You know I'm an expert in this because I've frogged a whole TWO shirts in my day. One was an old, ratty, kind of greenish knit tank top that I had hiding in my closet. It had good seams and seemed like a good choice to sort of try out my skills on. The other was this peach-colored old lady cardigan (it had embroidered flowers and everything on it) that I bought at a garage sale. Here's a couple of samples of the yarn I got:


I know the green yarn looks gray. It looks gray in real life, too. I don't know why, since the top it came from was definitely green. As you might expect, the old ratty-looking top yielded old ratty-looking yarn. It was my first time, though, so I felt good about it. I made an old ratty-looking washcloth from some of the yarn. It would be pictured here, but I can't find it. That's just as well.

The rather thick-looking yarn from the old lady cardigan turned out to be three strands of thin yarn. That's ok, though, I just rolled it into the ball that way and when I crochet it I crochet the three strands together. I have used this yarn to make myself a pair of fingerless gloves, which were ugly (peach is not my favorite color), but which I liked anyway. I'd show you a picture of them, but I can't. The dog ate one and then the next day went back for the other one. I was really unhappy about that. Maybe one day I'll remake them, but so far I've had other projects to look at.

Anyway, on to the point. Today I went to a local thrift store and picked myself up five new sweaters that could have warmed my community's poor to unravel. Well, not new, but new to me. They all have the advantage of having good seams and while the yarn may not have been huge in all of them, it wasn't tiny either.


When I got home I washed them all (yes, together) in the hopes of eliminating that (just wonderful) thrift store smell.

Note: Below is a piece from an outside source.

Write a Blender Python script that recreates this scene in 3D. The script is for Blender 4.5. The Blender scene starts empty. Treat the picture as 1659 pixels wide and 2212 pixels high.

I was banking on the red shirt (actually more rust colored than red, but the camera makes it look red) being old enough and having been washed enough that it wouldn't turn the off white sweater pink. (This was a real concern, since the red sweater has enough suspicious stains on it that it's possible it's never been washed.) The off white sweater isn't pink now, but it does have lots of red lint on it. Yay!

Tomorrow I'll pick a sweater and begin the frogging process. I will, of course, take some pics and include a blog entry on my progress. Fun!!!